▶ _TASK TO CARRY OUT_
Select all lines in the records that include "script".

▶ _RECORDS FOR THIS TASK_
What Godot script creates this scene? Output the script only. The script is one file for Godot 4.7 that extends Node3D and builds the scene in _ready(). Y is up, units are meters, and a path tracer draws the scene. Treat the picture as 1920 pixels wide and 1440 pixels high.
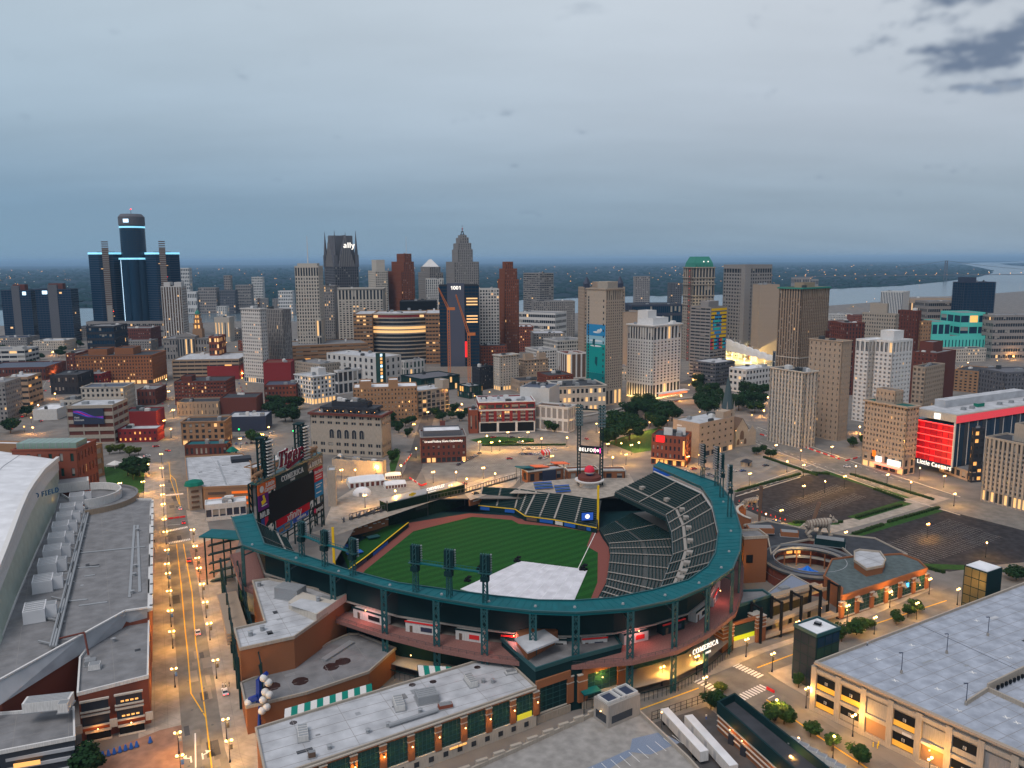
extends Node3D
static func V3(x:float,y:float,z:float)->Vector3:
	return Vector3(x,y,z)
static func V2(x:float,y:float)->Vector2:
	return Vector2(x,y)
const UP:=Vector3.UP
var used:={}
var rng:=RandomNumberGenerator.new()
var M:={}
var tex:={}
var river_poly:=PackedVector2Array()
var D:={}
class MB:
	var v:=PackedVector3Array()
	var ix:=PackedInt32Array()
	func q(a:Vector3,b:Vector3,c:Vector3,d:Vector3)->void:
		var n:=v.size()
		v.append(a); v.append(b); v.append(c); v.append(d)
		ix.append(n); ix.append(n+1); ix.append(n+2); ix.append(n); ix.append(n+2); ix.append(n+3)
	func tri(a:Vector3,b:Vector3,c:Vector3)->void:
		var n:=v.size()
		v.append(a); v.append(b); v.append(c)
		ix.append(n); ix.append(n+1); ix.append(n+2)
	func bx(c:Vector3,s:Vector3,b:=Basis())->void:
		var x:=b.x*s.x*0.5
		var y:=b.y*s.y*0.5
		var z:=b.z*s.z*0.5
		var p:=[c-x-y+z,c+x-y+z,c+x+y+z,c-x+y+z,c-x-y-z,c+x-y-z,c+x+y-z,c-x+y-z]
		q(p[3],p[2],p[1],p[0]); q(p[6],p[7],p[4],p[5]); q(p[2],p[6],p[5],p[1])
		q(p[7],p[3],p[0],p[4]); q(p[7],p[6],p[2],p[3]); q(p[0],p[1],p[5],p[4])
	func span(x0:float,x1:float,y0:float,y1:float,z0:float,z1:float)->void:
		bx(Vector3(x0+x1,y0+y1,z0+z1)*0.5,Vector3(absf(x1-x0),absf(y1-y0),absf(z1-z0)))
	func bar(a:Vector3,b:Vector3,w:float,h:float)->void:
		var d:=b-a
		if d.length()<0.001:
			return
		var z:=d.normalized()
		var x:=Vector3.UP.cross(z)
		x=Vector3.RIGHT if x.length()<0.01 else x.normalized()
		bx((a+b)*0.5,Vector3(w,h,d.length()),Basis(x,z.cross(x),z))
	func tube(a:Vector3,b:Vector3,r0:float,r1:float,n:=6)->void:
		var z:=(b-a).normalized()
		var x:=Vector3.UP.cross(z)
		x=Vector3.RIGHT if x.length()<0.01 else x.normalized()
		var y:=z.cross(x)
		for k in n:
			var t0:=TAU*k/n
			var t1:=TAU*(k+1)/n
			var e0:=x*cos(t0)+y*sin(t0)
			var e1:=x*cos(t1)+y*sin(t1)
			q(a+e0*r0,b+e0*r1,b+e1*r1,a+e1*r0)
			tri(b,b+e1*r1,b+e0*r1)
			tri(a,a+e0*r0,a+e1*r0)
	func lathe(prof:Array,c:Vector3,n:=12,from:=0.0,sweep:=TAU)->void:
		for k in n:
			var t0:=from+sweep*k/n
			var t1:=from+sweep*(k+1)/n
			var e0:=Vector3(cos(t0),0,sin(t0))
			var e1:=Vector3(cos(t1),0,sin(t1))
			for i in prof.size()-1:
				var p:Vector2=prof[i]
				var r:Vector2=prof[i+1]
				q(c+e0*p.x+Vector3.UP*p.y,c+e0*r.x+Vector3.UP*r.y,c+e1*r.x+Vector3.UP*r.y,c+e1*p.x+Vector3.UP*p.y)
	func pr(poly:Array,y0:float,y1:float,under:=false)->void:
		var pp:=PackedVector2Array(poly)
		if Geometry2D.is_polygon_clockwise(pp):
			pp.reverse()
		for k in pp.size():
			var a:=pp[k]
			var b:=pp[(k+1) % pp.size()]
			q(Vector3(a.x,y0,a.y),Vector3(a.x,y1,a.y),Vector3(b.x,y1,b.y),Vector3(b.x,y0,b.y))
		flat(pp,y1)
		if under:
			flat(pp,y0)
	func flat(poly,y:float)->void:
		var pp:=PackedVector2Array(poly)
		var t:=Geometry2D.triangulate_polygon(pp)
		var n:=v.size()
		for a in pp:
			v.append(Vector3(a.x,y,a.y))
		for i in t:
			ix.append(n+i)
	func strip(a:Array,b:Array)->void:
		for i in a.size()-1:
			q(a[i],a[i+1],b[i+1],b[i])
	func wall(pts:Array,y0:float,y1:float,t:float)->void:
		for i in pts.size()-1:
			var a:Vector2=pts[i]
			var b:Vector2=pts[i+1]
			var d:=(b-a).normalized()*t*0.5
			bar(Vector3(a.x-d.x,(y0+y1)*0.5,a.y-d.y),Vector3(b.x+d.x,(y0+y1)*0.5-0.003*(i % 2),b.y+d.y),t,y1-y0)
	func add(m:MB,at:Transform3D)->void:
		var n:=v.size()
		for p in m.v:
			v.append(at*p)
		for i in m.ix:
			ix.append(n+i)
	func mesh()->ArrayMesh:
		var arr:=[]
		arr.resize(Mesh.ARRAY_MAX)
		arr[Mesh.ARRAY_VERTEX]=v
		arr[Mesh.ARRAY_INDEX]=ix
		var m:=ArrayMesh.new()
		if v.size():
			m.add_surface_from_arrays(Mesh.PRIMITIVE_TRIANGLES,arr)
		return m
func numbered(called:String)->String:
	var n:int=used.get(called,0)
	used[called]=n+1
	return called if n==0 else "%s_%03d" %[called,n]
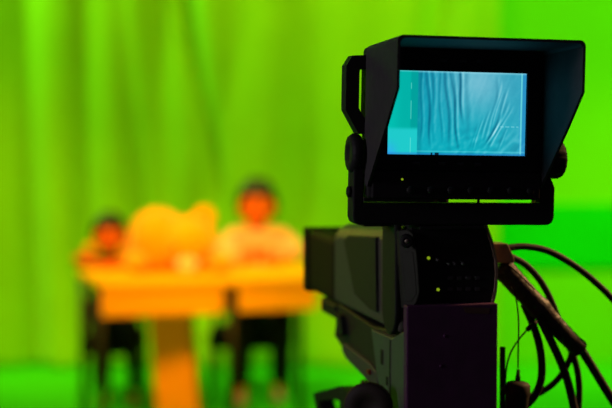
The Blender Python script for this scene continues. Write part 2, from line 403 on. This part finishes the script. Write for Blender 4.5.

▶ _TASK RESULT_
What Godot script creates this scene? Output the script only. The script is one file for Godot 4.7 that extends Node3D and builds the scene in _ready(). Y is up, units are meters, and a path tracer draws the scene. Treat the picture as 1920 pixels wide and 1440 pixels high.
The Blender Python script for this scene continues. Write part 2, from line 403 on. This part finishes the script. Write for Blender 4.5.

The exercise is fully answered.